Vol 4, #4, p.16 (Mar-Apr 1989)
[Complete article from BANDWORLD Magazine]

The position of the hand in the bell is of utmost importance on horn playing.


First of all, it is necessary to understand the "role" of the hand in the bell if we are to realize how important it is as an aid in controlling the tone and the intonation of the horn. The movements of the hand in the bell can raise the pitch of the note, flatten it, mellow a note, mute a note; it can make all the difference between an unpleasant and a beautiful sound. Remember, before valves were added to the French horn, all the chromatic notes were obtained by various position changes of the right hand inside the bell. This can still be accomplished without the use of valves, if the hand position and its use is correctly executed.


You can test your hand position by playing a scale "with your hand," sharpen a note, flatten it, mute it, change your tone color from harsh to soft and back again-all the while that you are supporting the horn with the same right hand!


There are different conceptions of the position of the hand in the bell, but logically there is only one best way to hold the hand for maximum economy of movement, for the perfect balance of the instrument while the hand is supporting its weight. and for the comfort of the player.


First, stretch the fingers out straight, each finger lightly touching its neighbor, including the thumb. Hold the hand so that the palm is facing the body. Now, allow the hand to form a slight cup or pocket-about a quarter cup-with the fingers still lightly touching but close enough together so that no air could pass through the fingers.


The thumb, you will notice, is lying along the side of the index finger and reaches quite close to the second knuckle of the index finger-thereby contributing to the shape of the quarter cup of the whole hand.


Now place the hand inside the bell of the horn, being sure that the fingers do not separate.

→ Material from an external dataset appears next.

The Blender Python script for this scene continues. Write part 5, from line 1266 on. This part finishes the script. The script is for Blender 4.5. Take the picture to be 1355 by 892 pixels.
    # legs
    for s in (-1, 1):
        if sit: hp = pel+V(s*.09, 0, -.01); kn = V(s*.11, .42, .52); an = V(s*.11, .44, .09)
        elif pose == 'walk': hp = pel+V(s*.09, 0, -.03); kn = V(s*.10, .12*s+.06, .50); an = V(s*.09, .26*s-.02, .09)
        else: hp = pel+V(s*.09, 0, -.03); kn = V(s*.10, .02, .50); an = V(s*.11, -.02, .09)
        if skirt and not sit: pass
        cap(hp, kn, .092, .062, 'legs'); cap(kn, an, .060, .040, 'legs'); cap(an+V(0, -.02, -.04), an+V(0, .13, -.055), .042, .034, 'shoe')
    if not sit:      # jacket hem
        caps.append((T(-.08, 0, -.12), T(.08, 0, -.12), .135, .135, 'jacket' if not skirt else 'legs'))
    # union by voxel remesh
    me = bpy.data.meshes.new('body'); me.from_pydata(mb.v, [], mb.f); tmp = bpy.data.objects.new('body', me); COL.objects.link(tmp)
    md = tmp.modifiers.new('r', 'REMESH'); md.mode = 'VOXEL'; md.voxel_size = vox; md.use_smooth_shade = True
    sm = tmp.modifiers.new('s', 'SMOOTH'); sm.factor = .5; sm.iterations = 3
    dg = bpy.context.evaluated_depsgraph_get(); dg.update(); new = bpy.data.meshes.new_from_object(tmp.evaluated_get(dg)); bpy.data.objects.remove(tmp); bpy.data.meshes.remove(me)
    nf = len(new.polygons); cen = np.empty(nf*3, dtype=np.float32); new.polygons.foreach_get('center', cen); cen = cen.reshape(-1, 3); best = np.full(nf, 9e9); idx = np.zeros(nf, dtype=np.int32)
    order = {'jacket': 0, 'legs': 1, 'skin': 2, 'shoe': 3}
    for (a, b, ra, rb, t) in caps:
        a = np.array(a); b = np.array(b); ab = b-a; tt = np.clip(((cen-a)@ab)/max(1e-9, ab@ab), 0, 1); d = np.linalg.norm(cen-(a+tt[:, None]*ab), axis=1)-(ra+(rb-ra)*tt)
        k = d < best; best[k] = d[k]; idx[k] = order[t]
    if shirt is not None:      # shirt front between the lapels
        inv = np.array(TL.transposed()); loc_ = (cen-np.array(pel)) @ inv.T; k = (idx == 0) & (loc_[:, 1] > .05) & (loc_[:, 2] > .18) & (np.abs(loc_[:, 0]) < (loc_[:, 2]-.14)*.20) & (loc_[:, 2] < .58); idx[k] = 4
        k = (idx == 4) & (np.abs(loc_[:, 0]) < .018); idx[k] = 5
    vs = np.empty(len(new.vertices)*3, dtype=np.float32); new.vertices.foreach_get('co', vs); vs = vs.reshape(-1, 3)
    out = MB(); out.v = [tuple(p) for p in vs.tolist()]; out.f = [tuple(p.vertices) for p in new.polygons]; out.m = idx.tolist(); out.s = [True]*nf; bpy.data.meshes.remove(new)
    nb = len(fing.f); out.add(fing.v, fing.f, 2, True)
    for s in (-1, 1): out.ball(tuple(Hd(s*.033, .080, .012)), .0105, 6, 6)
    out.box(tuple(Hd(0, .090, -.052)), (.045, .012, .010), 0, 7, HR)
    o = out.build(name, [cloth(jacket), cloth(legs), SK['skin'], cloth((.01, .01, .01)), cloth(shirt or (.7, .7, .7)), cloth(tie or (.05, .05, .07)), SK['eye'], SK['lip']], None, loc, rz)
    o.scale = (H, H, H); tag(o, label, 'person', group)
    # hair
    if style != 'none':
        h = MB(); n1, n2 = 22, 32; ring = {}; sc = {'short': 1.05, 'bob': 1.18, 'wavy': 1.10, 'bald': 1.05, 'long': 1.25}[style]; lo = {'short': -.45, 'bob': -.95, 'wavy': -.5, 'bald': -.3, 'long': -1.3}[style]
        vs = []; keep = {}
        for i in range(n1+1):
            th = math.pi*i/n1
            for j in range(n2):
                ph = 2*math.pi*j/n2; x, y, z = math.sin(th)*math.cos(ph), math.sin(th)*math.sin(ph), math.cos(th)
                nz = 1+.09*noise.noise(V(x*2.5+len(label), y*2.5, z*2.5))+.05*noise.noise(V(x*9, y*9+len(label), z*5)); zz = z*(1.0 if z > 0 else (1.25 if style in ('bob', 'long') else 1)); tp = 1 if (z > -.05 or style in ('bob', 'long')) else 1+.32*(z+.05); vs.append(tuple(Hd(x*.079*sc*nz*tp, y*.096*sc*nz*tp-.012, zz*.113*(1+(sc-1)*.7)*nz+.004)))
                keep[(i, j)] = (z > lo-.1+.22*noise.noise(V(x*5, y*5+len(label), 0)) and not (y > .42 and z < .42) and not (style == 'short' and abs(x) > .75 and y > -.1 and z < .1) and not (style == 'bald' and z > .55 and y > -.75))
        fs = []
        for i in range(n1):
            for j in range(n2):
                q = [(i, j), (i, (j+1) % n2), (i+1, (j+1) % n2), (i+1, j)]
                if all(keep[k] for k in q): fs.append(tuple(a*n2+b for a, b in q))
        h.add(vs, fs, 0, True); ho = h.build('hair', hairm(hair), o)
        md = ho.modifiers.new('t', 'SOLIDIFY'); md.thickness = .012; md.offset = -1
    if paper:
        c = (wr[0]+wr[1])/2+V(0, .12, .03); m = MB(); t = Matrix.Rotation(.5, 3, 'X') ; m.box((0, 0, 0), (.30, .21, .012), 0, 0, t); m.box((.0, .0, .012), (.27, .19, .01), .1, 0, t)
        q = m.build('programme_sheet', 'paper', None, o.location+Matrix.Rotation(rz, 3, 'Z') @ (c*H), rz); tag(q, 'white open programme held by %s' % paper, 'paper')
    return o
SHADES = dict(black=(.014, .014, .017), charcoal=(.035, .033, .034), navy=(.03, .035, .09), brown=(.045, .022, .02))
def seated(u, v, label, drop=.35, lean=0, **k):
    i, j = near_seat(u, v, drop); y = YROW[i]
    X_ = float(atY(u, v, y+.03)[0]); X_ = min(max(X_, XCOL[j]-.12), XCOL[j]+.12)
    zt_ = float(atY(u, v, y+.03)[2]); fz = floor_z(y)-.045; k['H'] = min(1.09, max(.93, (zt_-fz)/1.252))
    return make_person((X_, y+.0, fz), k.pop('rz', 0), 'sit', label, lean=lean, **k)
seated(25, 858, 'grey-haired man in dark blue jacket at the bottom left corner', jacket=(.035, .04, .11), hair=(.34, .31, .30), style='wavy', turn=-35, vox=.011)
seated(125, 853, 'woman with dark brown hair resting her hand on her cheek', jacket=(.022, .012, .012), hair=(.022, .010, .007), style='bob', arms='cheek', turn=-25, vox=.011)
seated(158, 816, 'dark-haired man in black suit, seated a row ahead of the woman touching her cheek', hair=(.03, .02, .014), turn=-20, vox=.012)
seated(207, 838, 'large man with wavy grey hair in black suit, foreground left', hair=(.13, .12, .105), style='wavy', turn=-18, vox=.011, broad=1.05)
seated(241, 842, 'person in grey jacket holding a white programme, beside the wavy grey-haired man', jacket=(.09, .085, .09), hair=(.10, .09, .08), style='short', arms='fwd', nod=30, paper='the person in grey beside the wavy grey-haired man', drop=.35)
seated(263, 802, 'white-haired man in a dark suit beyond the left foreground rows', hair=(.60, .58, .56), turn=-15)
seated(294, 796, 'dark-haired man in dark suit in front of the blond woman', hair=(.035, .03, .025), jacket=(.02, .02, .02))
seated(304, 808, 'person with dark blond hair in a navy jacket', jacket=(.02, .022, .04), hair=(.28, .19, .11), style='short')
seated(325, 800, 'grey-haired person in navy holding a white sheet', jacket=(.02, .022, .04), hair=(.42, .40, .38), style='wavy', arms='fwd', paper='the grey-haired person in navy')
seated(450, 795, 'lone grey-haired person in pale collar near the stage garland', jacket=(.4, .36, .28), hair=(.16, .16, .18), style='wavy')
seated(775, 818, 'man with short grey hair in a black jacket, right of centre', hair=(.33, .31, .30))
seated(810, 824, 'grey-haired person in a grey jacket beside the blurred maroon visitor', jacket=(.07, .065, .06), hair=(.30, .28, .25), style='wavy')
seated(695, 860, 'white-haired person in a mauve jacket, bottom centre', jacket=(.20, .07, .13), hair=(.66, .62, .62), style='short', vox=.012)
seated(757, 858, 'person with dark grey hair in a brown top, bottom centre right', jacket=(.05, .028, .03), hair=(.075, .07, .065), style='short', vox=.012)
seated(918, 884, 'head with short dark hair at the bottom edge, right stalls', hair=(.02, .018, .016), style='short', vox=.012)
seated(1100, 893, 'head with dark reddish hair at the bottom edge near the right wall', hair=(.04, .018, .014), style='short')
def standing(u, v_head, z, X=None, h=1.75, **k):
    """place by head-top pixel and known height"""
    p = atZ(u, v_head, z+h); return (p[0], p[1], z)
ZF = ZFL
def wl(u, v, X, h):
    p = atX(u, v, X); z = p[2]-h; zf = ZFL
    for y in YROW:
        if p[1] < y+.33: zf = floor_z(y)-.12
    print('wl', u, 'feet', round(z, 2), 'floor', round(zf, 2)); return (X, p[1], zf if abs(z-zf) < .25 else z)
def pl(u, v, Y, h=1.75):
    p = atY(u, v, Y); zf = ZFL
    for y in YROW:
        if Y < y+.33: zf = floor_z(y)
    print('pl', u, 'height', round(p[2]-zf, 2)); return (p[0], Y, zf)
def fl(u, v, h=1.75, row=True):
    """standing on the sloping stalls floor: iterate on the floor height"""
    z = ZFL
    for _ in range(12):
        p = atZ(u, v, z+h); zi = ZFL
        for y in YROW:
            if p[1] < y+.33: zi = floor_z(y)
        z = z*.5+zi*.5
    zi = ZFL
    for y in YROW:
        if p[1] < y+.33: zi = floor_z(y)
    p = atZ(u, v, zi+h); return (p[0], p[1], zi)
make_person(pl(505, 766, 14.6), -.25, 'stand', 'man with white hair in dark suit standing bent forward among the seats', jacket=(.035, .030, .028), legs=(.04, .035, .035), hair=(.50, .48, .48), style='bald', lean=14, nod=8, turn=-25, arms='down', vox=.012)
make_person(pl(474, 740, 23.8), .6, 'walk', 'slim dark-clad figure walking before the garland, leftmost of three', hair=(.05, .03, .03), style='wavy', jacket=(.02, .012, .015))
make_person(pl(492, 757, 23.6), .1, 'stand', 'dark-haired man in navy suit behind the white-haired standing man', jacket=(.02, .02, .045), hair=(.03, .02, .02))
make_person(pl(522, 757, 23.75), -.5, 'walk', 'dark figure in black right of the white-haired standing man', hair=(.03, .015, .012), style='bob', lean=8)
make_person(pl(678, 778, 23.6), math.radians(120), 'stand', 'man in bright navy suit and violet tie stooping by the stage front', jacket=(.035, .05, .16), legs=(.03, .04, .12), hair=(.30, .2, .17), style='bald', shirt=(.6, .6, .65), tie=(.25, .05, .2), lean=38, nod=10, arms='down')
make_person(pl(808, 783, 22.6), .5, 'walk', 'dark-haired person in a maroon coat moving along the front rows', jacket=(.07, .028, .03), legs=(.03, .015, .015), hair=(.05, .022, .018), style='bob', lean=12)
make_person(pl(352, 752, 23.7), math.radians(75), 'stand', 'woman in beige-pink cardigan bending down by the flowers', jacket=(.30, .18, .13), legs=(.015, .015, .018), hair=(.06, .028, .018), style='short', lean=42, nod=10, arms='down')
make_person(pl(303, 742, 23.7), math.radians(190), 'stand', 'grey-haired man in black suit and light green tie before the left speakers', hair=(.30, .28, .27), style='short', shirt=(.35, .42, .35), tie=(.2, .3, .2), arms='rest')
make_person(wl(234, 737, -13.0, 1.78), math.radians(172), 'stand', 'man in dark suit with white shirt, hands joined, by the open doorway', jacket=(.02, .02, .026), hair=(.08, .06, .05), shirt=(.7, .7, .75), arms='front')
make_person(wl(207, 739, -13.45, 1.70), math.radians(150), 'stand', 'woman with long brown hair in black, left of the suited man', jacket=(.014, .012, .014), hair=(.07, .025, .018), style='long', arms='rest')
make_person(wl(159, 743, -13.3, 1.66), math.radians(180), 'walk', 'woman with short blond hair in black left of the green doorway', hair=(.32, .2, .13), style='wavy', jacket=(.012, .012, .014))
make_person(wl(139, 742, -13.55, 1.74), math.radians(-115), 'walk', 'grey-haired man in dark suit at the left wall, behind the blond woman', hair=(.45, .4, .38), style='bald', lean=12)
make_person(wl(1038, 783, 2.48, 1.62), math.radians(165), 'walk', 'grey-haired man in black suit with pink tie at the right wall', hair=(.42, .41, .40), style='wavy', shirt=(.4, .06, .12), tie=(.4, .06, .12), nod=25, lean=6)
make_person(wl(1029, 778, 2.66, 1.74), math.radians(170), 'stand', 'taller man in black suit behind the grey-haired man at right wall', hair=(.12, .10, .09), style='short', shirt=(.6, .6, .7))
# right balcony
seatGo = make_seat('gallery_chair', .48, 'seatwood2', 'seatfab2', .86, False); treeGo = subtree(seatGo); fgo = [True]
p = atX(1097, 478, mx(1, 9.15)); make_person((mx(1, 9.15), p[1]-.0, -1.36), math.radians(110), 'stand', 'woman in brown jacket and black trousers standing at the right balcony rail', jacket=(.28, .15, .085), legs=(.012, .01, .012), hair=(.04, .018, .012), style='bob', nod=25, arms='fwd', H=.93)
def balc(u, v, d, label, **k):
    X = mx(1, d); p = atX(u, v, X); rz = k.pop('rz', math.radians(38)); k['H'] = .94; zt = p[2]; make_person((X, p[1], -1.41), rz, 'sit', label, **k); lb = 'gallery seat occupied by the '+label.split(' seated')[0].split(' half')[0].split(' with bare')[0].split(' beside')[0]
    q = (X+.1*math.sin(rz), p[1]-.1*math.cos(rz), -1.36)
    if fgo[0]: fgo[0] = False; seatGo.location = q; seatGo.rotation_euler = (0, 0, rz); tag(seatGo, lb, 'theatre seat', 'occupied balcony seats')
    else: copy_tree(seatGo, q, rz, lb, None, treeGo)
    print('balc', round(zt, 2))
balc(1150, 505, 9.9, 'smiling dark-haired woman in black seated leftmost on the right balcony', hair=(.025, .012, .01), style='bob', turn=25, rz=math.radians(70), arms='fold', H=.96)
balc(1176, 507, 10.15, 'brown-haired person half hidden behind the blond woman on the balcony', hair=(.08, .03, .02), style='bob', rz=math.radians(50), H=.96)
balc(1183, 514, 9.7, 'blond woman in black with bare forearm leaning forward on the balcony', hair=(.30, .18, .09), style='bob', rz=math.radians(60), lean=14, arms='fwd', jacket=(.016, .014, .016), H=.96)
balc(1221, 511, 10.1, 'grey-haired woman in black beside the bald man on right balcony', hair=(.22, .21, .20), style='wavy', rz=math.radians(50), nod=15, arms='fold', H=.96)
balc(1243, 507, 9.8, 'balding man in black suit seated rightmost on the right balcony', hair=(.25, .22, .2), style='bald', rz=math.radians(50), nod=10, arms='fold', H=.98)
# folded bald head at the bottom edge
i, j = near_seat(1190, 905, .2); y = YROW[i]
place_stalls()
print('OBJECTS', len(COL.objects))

Allow the back of the hand to touch the far side of the bell, with the thumb-from just below the large knuckle to the first joint-touching the top of the bell. In this position, you should be able to do two things: you should be able to lift the outer rim of the bell an inch or two up from your right leg, and you should be able to pivot your wrist back and forth about two-and-a-half inches in an opening and closing manner.


These two movements done with ease and comfort, will prove that your hand is relaxed, comfortable and free to move as required. In other words, your hand and your wrist are moving on a ball bearing with no wasted motion or awkwardness. Your hand is a smooth-hinged door which opens the bell or closes the bell with an economy of movement and effort.

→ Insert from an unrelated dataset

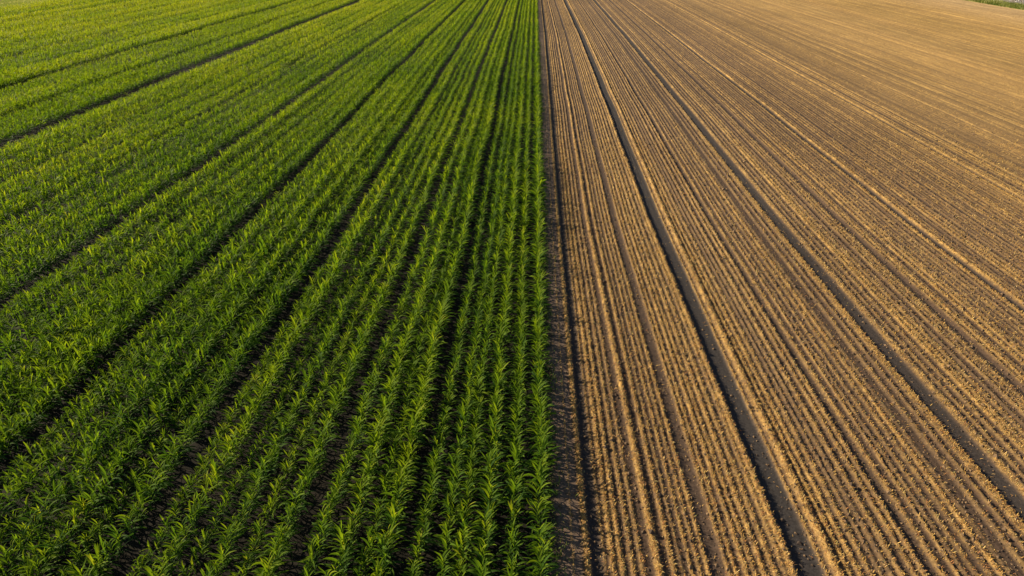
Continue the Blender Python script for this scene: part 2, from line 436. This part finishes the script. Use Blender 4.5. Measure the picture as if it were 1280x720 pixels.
yaw = rng.normal(0, .35, N)+np.where(rng.random(N) < .5, 0, math.pi)
PH_BASE = 1.27
PZa = np.full(N, -.03)

# the ~300 plants that show largest, each a thing of its own
px, py, pz = project(np.stack([PXa, PYa, PZa+.55*PH_BASE*scale], 1))
vis = (px > 4) & (px < 1276) & (py < 714) & (py > 0)
cand = np.where(vis)[0]; near = cand[np.argsort(pz[cand])][:300]
is_near = np.zeros(N, bool); is_near[near] = True

ORD = ['zeroth', 'first', 'second', 'third', 'fourth', 'fifth', 'sixth', 'seventh', 'eighth', 'ninth', 'tenth', 'eleventh', 'twelfth', 'thirteenth', 'fourteenth',
       'fifteenth', 'sixteenth', 'seventeenth', 'eighteenth', 'nineteenth', 'twentieth'] + ['twenty-'+w for w in ('first', 'second', 'third', 'fourth', 'fifth', 'sixth', 'seventh', 'eighth', 'ninth')] + ['thirtieth']+['thirty-'+w for w in ('first', 'second', 'third', 'fourth', 'fifth', 'sixth', 'seventh', 'eighth', 'ninth')]
protos = []
for v in range(14):
    r = np.random.default_rng(100+v)
    V, F, T = plant_leaves(r, PH_BASE, int(r.integers(11, 14)), 7, 2)
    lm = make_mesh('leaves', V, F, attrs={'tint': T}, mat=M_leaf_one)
    sv, sf = plant_stalk(PH_BASE); sm = make_mesh('stalk', sv, sf, mat=M_stalk)
    protos.append((lm, sm))
# one of each kind is built, the others are copies of it
first = {}
for k in sorted(set(PRa[near])):
    mem = near[PRa[near] == k]; mem = mem[np.argsort(PYa[mem])]
    for j, i in enumerate(mem):
        v = int(rng.integers(0, 14))
        if v not in first:
            root = bpy.data.objects.new('maize_plant', None); root.empty_display_size = .2; col.objects.link(root)
            lv = link('leaves', protos[v][0], root); st = link('stalk', protos[v][1], root)
            first[v] = (root, lv, st)
        else:
            root = first[v][0].copy(); col.objects.link(root)
            for part in first[v][1:]:
                c = part.copy(); col.objects.link(c); c.parent = root
        root.location = (PXa[i], PYa[i], PZa[i]); root.rotation_euler = (rng.normal(0, .06), rng.normal(0, .06), yaw[i])
        s = scale[i]; root.scale = (s, s, s)
        size = 'tall' if s > 1.0 else ('short' if s < .86 else 'leafy')
        where = 'edge row beside bare soil' if k == 0 else ORD[k+1]+' row from bare soil'
        root['label'] = '%s maize plant, %s up from picture bottom, in %s' % (size, ORD[j+1], where)
        root['category'] = 'maize plant'; root['group'] = 'maize plants in the nearest rows'

# the rest of the crop, too many to count: one mass, leaf by leaf, simpler with distance
VV, FF, TT = [], [], []; off = 0
for y0, y1, nl, seg, wide, wm in [(0, 34, 12, 5, 2, 1.0), (34, 60, 10, 4, 1, 1.15), (60, 100, 9, 3, 1, 1.25), (100, 300, 8, 2, 1, 1.5)]:
    idx = np.where((PYa >= y0) & (PYa < y1) & ~is_near)[0]
    which = rng.integers(0, 12, len(idx))
    for v in range(12):
        ids = idx[which == v]
        if not len(ids): continue
        V, F, T = plant_leaves(np.random.default_rng(200+v+int(y0)), PH_BASE, nl, seg, wide, wm)
        n = len(ids); c, s = np.cos(yaw[ids]), np.sin(yaw[ids]); sc = scale[ids]
        lean = rng.normal(0, .06, (n, 2))
        x = V[None, :, 0]+V[None, :, 2]*lean[:, 0:1]; y = V[None, :, 1]+V[None, :, 2]*lean[:, 1:2]
        P = np.stack([(x*c[:, None]-y*s[:, None])*sc[:, None]+PXa[ids][:, None], (x*s[:, None]+y*c[:, None])*sc[:, None]+PYa[ids][:, None], V[None, :, 2]*sc[:, None]+PZa[ids][:, None]], 2)
        VV.append(P.reshape(-1, 3)); TT.append(np.clip(T[None]+tintp[ids][:, None], 0, 1).ravel())
        FF.append((F[None]+(off+len(V)*np.arange(n))[:, None, None]).reshape(-1, 4)); off += n*len(V)
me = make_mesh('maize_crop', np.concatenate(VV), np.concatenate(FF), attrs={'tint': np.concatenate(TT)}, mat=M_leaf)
link('maize_crop', me, kind='stuff', label='dense green maize crop in long straight rows beyond the nearest plants', cat='maize crop')

# ------------------------------------------------------------------ far edges: verge grass, pale cereal, stones
def blades(X, Y, Z, h, w, lean):
    n = len(X); a = rng.uniform(0, 6.283, n); l = rng.normal(0, lean, n)*h
    s = np.stack([-np.sin(a), np.cos(a), np.zeros(n)], 1)*w[:, None]*.5
    d = np.stack([np.cos(a)*l, np.sin(a)*l, h], 1); P = np.stack([X, Y, Z], 1)
    m = P+d*np.array([.35, .35, .6]); e = P+d
    return np.stack([P-s, P+s, m-s*.8, m+s*.8, e-s*.15, e+s*.15], 1).reshape(-1, 3)
def blade_object(name, V, tint, mat, label, cat):
    nb = len(V)//6
    me = make_mesh(name, V, (QUAD2[None]+6*np.arange(nb)[:, None, None]).reshape(-1, 4), attrs={'tint': np.repeat(tint, 6)}, mat=mat)
    return link(name, me, kind='stuff', label=label, cat=cat)
n = 40000
X = EDGE_R+.6+rng.beta(1.6, 1.6, n)*6.4; Y = rng.uniform(140, 235, n)
k = vnoise(X*.8, Y*.45, 91); h = rng.uniform(.3, .8, n)*(.5+1.1*k)
blade_object('verge_grass', blades(X, Y, np.full(n, -.05), h, rng.uniform(.04, .10, n), .35), np.clip(k*.8+rng.normal(0, .18, n), 0, 1), M_grass, 'rough green verge grass between stubble field and gravel track', 'grass')
n = 60000
Y = rng.uniform(150, 240, n); X = EDGE_L-1.0-rng.uniform(0, 45, n)
blade_object('pale_crop', blades(X, Y, np.full(n, -.05), rng.uniform(.3, .6, n), rng.uniform(.08, .16, n), .3), np.clip(vnoise(X/2, Y/8, 92)*.6+rng.normal(.2, .2, n), 0, 1), M_cereal, 'pale yellow green crop beyond the far left maize edge', 'crop')
n = 2600
X = EDGE_R+5.8+rng.uniform(0, 14, n); Y = rng.uniform(140, 230, n); r = rng.gamma(2, .05, n)+.04
V = octa(X, Y, r*.2-.03, r)
me = make_mesh('loose_stones', V, (OF[None]+6*np.arange(n)[:, None, None]).reshape(-1, 3), attrs={'tint': np.repeat(rng.random(n), 6)}, mat=M_stone, smooth=False)
link('loose_stones', me, kind='stuff', label='pale loose stones on the gravel track past the verge', cat='stones')

# low weeds and dropped leaves along the foot of the maize edge
n = 9000
Y = rng.uniform(8, 130, n); X = .80+rng.gamma(1.6, .13, n)
k = (rng.random(n) < .15+.85*vnoise(Y*.9, X, 95)**2) & (X < 1.9); X, Y = X[k], Y[k]; n = len(X)
blade_object('edge_weeds', blades(X, Y, stub_height(X, Y)-.01, rng.uniform(.05, .22, n), rng.uniform(.02, .05, n), .9), np.clip(rng.normal(.15, .2, n), 0, 1), M_grass, 'low dull weeds and dropped leaves along the foot of the maize edge', 'weeds')

# ------------------------------------------------------------------ camera, light
cam = bpy.data.cameras.new('camera'); cam.sensor_width = 36; cam.lens = 24.0; cam.clip_end = 9000
co = bpy.data.objects.new('camera', cam); col.objects.link(co)
co.location = (0, 0, CAM_H); co.rotation_euler = (math.pi/2-PITCH, 0, YAW)
scn.camera = co

SUN_EL, SUN_AZ = R(26), R(-66)               # azimuth clockwise from +Y: the sun stands to the left, a little ahead
sd = np.array([math.sin(SUN_AZ)*math.cos(SUN_EL), math.cos(SUN_AZ)*math.cos(SUN_EL), math.sin(SUN_EL)])
from mathutils import Vector
sun = bpy.data.lights.new('sun', 'SUN'); sun.energy = 5.0; sun.angle = R(.5); sun.color = (1.0, .845, .60)
so = bpy.data.objects.new('sun', sun); col.objects.link(so); so.location = (-40, 20, 60)
so.rotation_euler = Vector(sd).to_track_quat('Z', 'Y').to_euler()
w = bpy.data.worlds.new('World'); scn.world = w; w.use_nodes = True
nt = w.node_tree; bg = nt.nodes['Background']
sky = nt.nodes.new('ShaderNodeTexSky'); sky.sky_type = 'NISHITA'; sky.sun_disc = False
sky.sun_elevation = SUN_EL; sky.sun_rotation = SUN_AZ
nt.links.new(sky.outputs[0], bg.inputs[0]); bg.inputs[1].default_value = .065
vs = scn.view_settings; vs.view_transform = 'Standard'; vs.look = 'None'; vs.gamma = 1; vs.use_curve_mapping = False
vs.exposure = .97
scn.cycles.max_bounces = 6; scn.cycles.diffuse_bounces = 3; scn.cycles.transmission_bounces = 4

Your hand is a curtain through which sounds become beautiful, round, rich-in the same way that a singer's throat, tongue, lips, and soft palate lend tone to the sound that the vocal chords make. The proper use of the hand, which is a "conductor" of sound, so to speak, is a great aid to the player in getting that mysterious, almost hauntingly elegant sound we so prize in the French horn.


The teacher must be careful in teaching the position of the hand in the horn. He must take into consideration the size and shape of the student's hand. Some hands are short, some long; some fingers thin, some thick.


A horn player with a small hand must somehow spread his hand without separating the fingers to prevent escape of air. His tendency is to push his hand too far into the horn's bell. This creates serious problems of intonation. For muted notes, he must perform almost impossible feats, but the teacher will call his attention to the maximum looseness of fingers he can achieve without separating the fingers.


On the other hand, a very large hand must be watched just as carefully, because a too-large hand can block the aperture of the bell too much and cause a tubby, heavy sound when it isn't wanted, and also throws off the intonation to a disastrous extent. A player with an over-large hand must be taught how to compensate for this by a greater compression of the ends of his fingers without causing tension and strain. A possible solution is the slight overlapping of the four fingers in the case of a fat hand. But the teacher must be the judge of this and must carefully listen always to the sounds his student is making. This, better than anything else, will help him to judge what he must help the student to compensate for-and how.


Considering the importance of the position of the hand in the bell, it becomes obvious that the proper hand position must be taught to the beginner right from the start! If a beginner gets a wrong start, it becomes terribly difficult to correct him. The hand position essentially becomes habitual. Because the hand position controls so much of the player's effectiveness-important parts of the whole system and tone-it is one of the most important phases to master from the very beginning.


The more a student experiments with other positions, the more he will realize that there is only one logical and expedient way to hold the hand in the bell if the hand is to accomplish its purposes.